_TASK TO COMPLETE_
Go through the records below from the first line and print each one exactly, stopping after the line that contains "return sum(k *". Do not print pictures or anything past that line.

_SOURCE RECORDS_
==========

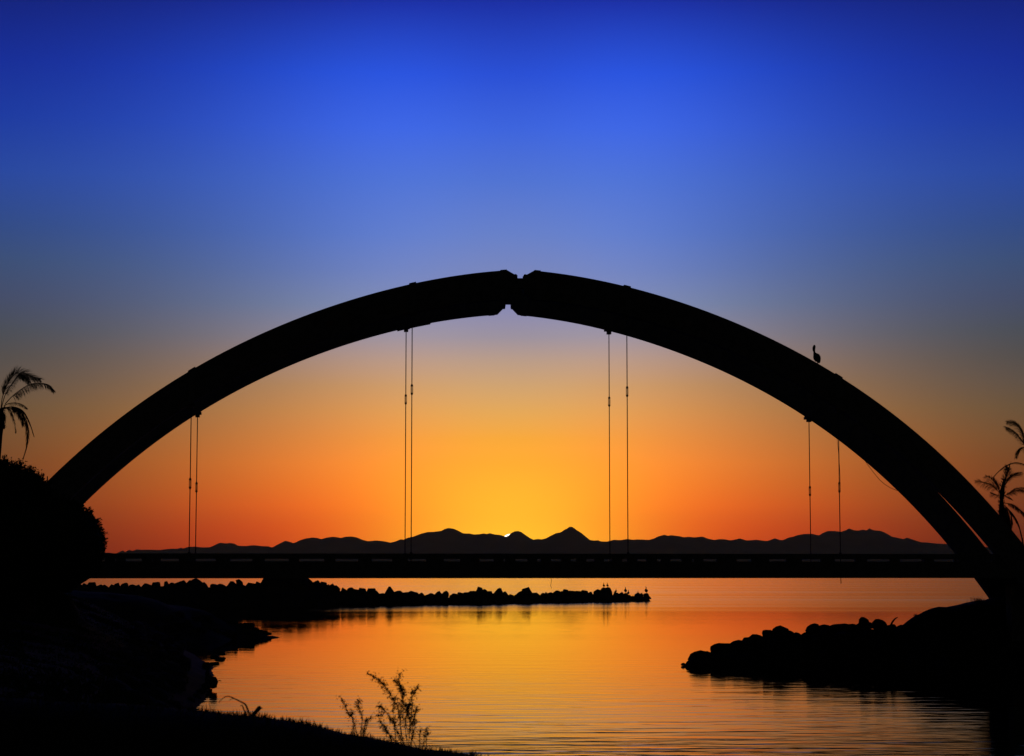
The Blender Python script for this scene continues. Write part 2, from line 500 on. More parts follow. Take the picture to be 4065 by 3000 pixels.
gx = np.concatenate([np.arange(-120, -38, 3.0), np.arange(-38, -6, 0.45), np.arange(-6, 3, 0.14), np.arange(3, 38, 0.4), np.arange(38, 121, 3.0)])
gy = np.concatenate([np.arange(-50, 4, 2.0), np.arange(4, 20, 0.2), np.arange(20, 95, 0.7), np.arange(95, 158, 0.4), np.arange(158, 215, 2.5)])
GX, GY = np.meshgrid(gx, gy)
GZ = ground_height(GX, GY)
NZ = np.array([noise.fractal(Vector((x * 0.9, y * 0.9, 1.7)), 1.0, 2.1, 4) for x, y in zip(GX.ravel(), GY.ravel())]).reshape(GX.shape)
amp = np.where(GY < 25, 0.018, 0.06)
GZ = GZ + NZ * amp * np.clip((GZ + 1.0), 0, 1.5)
nx = len(gx)
V = list(zip(GX.ravel().tolist(), GY.ravel().tolist(), GZ.ravel().tolist()))
Fc = [(j * nx + i, j * nx + i + 1, (j + 1) * nx + i + 1, (j + 1) * nx + i) for j in range(len(gy) - 1) for i in range(nx - 1)]
ground = link('ground', mesh('ground', V, Fc), M_SOIL, None, True)
tag(ground, kind='structure')


def gz(x, y):
    return float(ground_height(np.array([float(x)]), np.array([float(y)]))[0])


# ------------------------------------------------------------------ the bridge
ANG = math.atan((FW / 2 - 1200) / F_PX * math.cos(PITCH))
AX = Vector((math.cos(ANG), math.sin(ANG), 0))       # along the bridge
NO = Vector((-math.sin(ANG), math.cos(ANG), 0))      # across it, away from us
S0 = 10.8
EXT = (20.059093, -0.0510742218, -0.0194317392, 0.00043088540, -1.557942e-05)
INT = (18.628901, -0.0588181955, -0.0190195946, 0.00039466272, -1.623142e-05)
NEAR = (100.0, 100.6)
FAR = (106.0, 106.6)


def pol(c, q):
    return sum(k * abs(q) ** i for i, k in enumerate(c))


def B(q, n, z):
    p = AX * (S0 + q) + NO * n
    return Vector((p.x, p.y, z))


bridge = empty('arch_bridge', B(0, 103.3, 0))
tag(bridge, 'dark concrete arch bridge with twin ribs, thin hangers and slotted parapets over the water', 'bridge')


def bbox(mb, q0, q1, n0, n1, z0, z1):
    V = [B(q, n, z) for z in (z0, z1) for n in (n0, n1) for q in (q0, q1)]
    mb.add(V, [(0, 2, 3, 1), (4, 5, 7, 6), (0, 1, 5, 4), (2, 6, 7, 3), (0, 4, 6, 2), (1, 3, 7, 5)])


def part_box(name, mat, *a, parent=bridge):
    m = MB()
    bbox(m, *a)
    return m.build(name, mat, parent)


def strip(pairs, n0, n1):
    """solid between a top and a bottom line, given as ((q, z), (q, z)) pairs"""
    mb = MB()
    V = []
    for (qa, za), (qb, zb) in pairs:
        V += [B(qa, n0, za), B(qb, n0, zb), B(qa, n1, za), B(qb, n1, zb)]
    Fc = []
    for i in range(len(pairs) - 1):
        a, b = 4 * i, 4 * i + 4
        Fc += [(a, a + 1, b + 1, b), (a + 2, b + 2, b + 3, a + 3), (a, b, b + 2, a + 2), (a + 1, a + 3, b + 3, b + 1)]
    e = 4 * (len(pairs) - 1)
    Fc += [(0, 2, 3, 1), (e, e + 1, e + 3, e + 2)]
    mb.add(V, Fc)
    return mb


HANG = (-16.33, -5.44, 5.44, 16.33)
TURN = {(0, -16.33): 1919, (0, -5.44): 1546, (0, 5.44): 1554, (0, 16.33): 1934, (1, -16.33): 1934, (1, -5.44): 1585, (1, 5.44): 1594, (1, 16.33): 1949}
for ri, (n0, n1) in enumerate((NEAR, FAR)):
    nm = (n0 + n1) / 2
    for sg in (-1, 1):
        pairs = []
        for q in np.concatenate([np.linspace(31.5, 4, 60), np.linspace(3.6, 0.68, 8)]):
            pairs.append(((sg * q, pol(EXT, q)), (sg * (q - 0.13 * max(0, 1 - (q - .68) / 3)), pol(INT, q))))
        pairs.append(((sg * 0.33, pol(EXT, 0) - 0.24), (sg * 0.25, pol(INT, 0) + 0.26)))
        pairs.append(((sg * 0.16, pol(EXT, 0) - 0.28), (sg * 0.16, pol(INT, 0) + 0.34)))
        rib = strip(pairs, n0, n1).build('arch_rib', M_CONC, bridge)
        # the end collar and the bearing lug beside the crown hinge
        pc = []
        for q in np.linspace(1.02, 0.70, 4):
            pc.append(((sg * q, pol(EXT, q) + 0.035), (sg * q, pol(INT, q) - 0.03)))
        strip(pc, n0 - 0.03, n1 + 0.03).build('end_collar', M_CONC2, bridge)
        part_box('bearing_lug', M_CONC2, *sorted((sg * 0.20, sg * 0.29)), n0 + 0.1, n1 - 0.1, pol(EXT, 0) - 0.5, pol(EXT, 0) - 0.22)
        part_box('bearing_lug', M_CONC2, *sorted((sg * 0.165, sg * 0.24)), n0 + 0.1, n1 - 0.1, pol(INT, 0) + 0.25, pol(INT, 0) + 0.5)
        # springing block in the bank
        part_box('abutment', M_CONC, *sorted((sg * 27.6, sg * 32.5)), n0 - 0.5, n1 + 0.5, -1.5, 3.0)
    if ri == 0:
        for sg in (-1, 1):
            part_box('abutment_wall', M_CONC, *sorted((sg * 25.35, sg * 33.0)), 100.72, 101.5, -1.5, 4.55)
    part_box('crown_hinge', M_CONC2, -0.19, 0.19, n0 + 0.06, n1 - 0.06, pol(INT, 0) + 0.5, pol(EXT, 0) - 0.43)
    for q in HANG:
        # collar round the rib over each hanger
        pc = []
        for k in np.linspace(-0.17, 0.17, 4):
            pc.append(((q + k, pol(EXT, q + k) + 0.06), (q + k, pol(INT, q + k) - 0.012)))
        strip(pc, n0 - 0.035, n1 + 0.035).build('collar', M_CONC2, bridge)
        zi = pol(INT, q)
        blk = MB()
        bbox(blk, q - 0.11, q + 0.11, nm - 0.16, nm + 0.16, zi - 0.22, zi + 0.2)
        blk.build('hanger_block', M_CONC2, bridge)
        bbox_l = MB()
        bbox(bbox_l, q - 0.24, q + 0.20, nm - 0.2, nm + 0.2, zi - 0.05 - 0.26 * abs(pol(INT, q + .1) - pol(INT, q - .1)), zi + 0.05)
        bbox_l.build('seat_plate', M_CONC2, bridge)
        hg = MB()
        hg.tube([B(q, nm, 4.62), B(q, nm, zi - 0.15)], 0.024, 8)
        hang = hg.build('hanger', M_STEEL, bridge)
        # turnbuckle at its height in the photo
        zt = at(2000, TURN[(ri, q)], B(q, nm, 0).y).z
        tb = MB()
        for dz in (-0.21, 0.21):
            tb.tube([B(q, nm, zt + dz - 0.05), B(q, nm, zt + dz + 0.05)], 0.058, 6)
        for dq in (-0.05, 0.05):
            tb.tube([B(q + dq, nm, zt - 0.22), B(q + dq, nm, zt + 0.22)], 0.012, 5)
        tb.build('turnbuckle', M_STEEL, hang)
        nut = MB()
        nut.tube([B(q, nm, 5.80), B(q, nm, 5.86)], 0.07, 6)
        nut.build('anchor_nut', M_STEEL, hang)

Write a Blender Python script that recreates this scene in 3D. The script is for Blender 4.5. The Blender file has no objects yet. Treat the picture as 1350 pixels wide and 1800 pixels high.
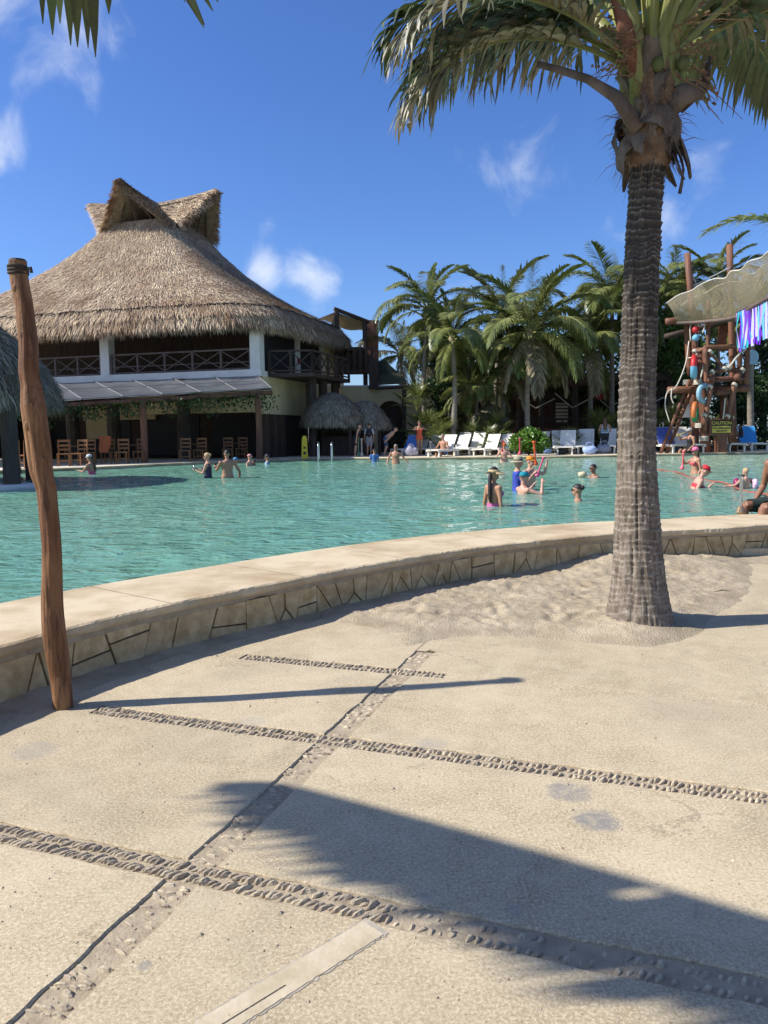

==========

_ANSWER BELOW_
The Blender Python script for this scene continues. Write part 2, from line 500 on. More parts follow. Take the picture to be 4065 by 3000 pixels.
gx = np.concatenate([np.arange(-120, -38, 3.0), np.arange(-38, -6, 0.45), np.arange(-6, 3, 0.14), np.arange(3, 38, 0.4), np.arange(38, 121, 3.0)])
gy = np.concatenate([np.arange(-50, 4, 2.0), np.arange(4, 20, 0.2), np.arange(20, 95, 0.7), np.arange(95, 158, 0.4), np.arange(158, 215, 2.5)])
GX, GY = np.meshgrid(gx, gy)
GZ = ground_height(GX, GY)
NZ = np.array([noise.fractal(Vector((x * 0.9, y * 0.9, 1.7)), 1.0, 2.1, 4) for x, y in zip(GX.ravel(), GY.ravel())]).reshape(GX.shape)
amp = np.where(GY < 25, 0.018, 0.06)
GZ = GZ + NZ * amp * np.clip((GZ + 1.0), 0, 1.5)
nx = len(gx)
V = list(zip(GX.ravel().tolist(), GY.ravel().tolist(), GZ.ravel().tolist()))
Fc = [(j * nx + i, j * nx + i + 1, (j + 1) * nx + i + 1, (j + 1) * nx + i) for j in range(len(gy) - 1) for i in range(nx - 1)]
ground = link('ground', mesh('ground', V, Fc), M_SOIL, None, True)
tag(ground, kind='structure')


def gz(x, y):
    return float(ground_height(np.array([float(x)]), np.array([float(y)]))[0])


# ------------------------------------------------------------------ the bridge
ANG = math.atan((FW / 2 - 1200) / F_PX * math.cos(PITCH))
AX = Vector((math.cos(ANG), math.sin(ANG), 0))       # along the bridge
NO = Vector((-math.sin(ANG), math.cos(ANG), 0))      # across it, away from us
S0 = 10.8
EXT = (20.059093, -0.0510742218, -0.0194317392, 0.00043088540, -1.557942e-05)
INT = (18.628901, -0.0588181955, -0.0190195946, 0.00039466272, -1.623142e-05)
NEAR = (100.0, 100.6)
FAR = (106.0, 106.6)


def pol(c, q):
    return sum(k * abs(q) ** i for i, k in enumerate(c))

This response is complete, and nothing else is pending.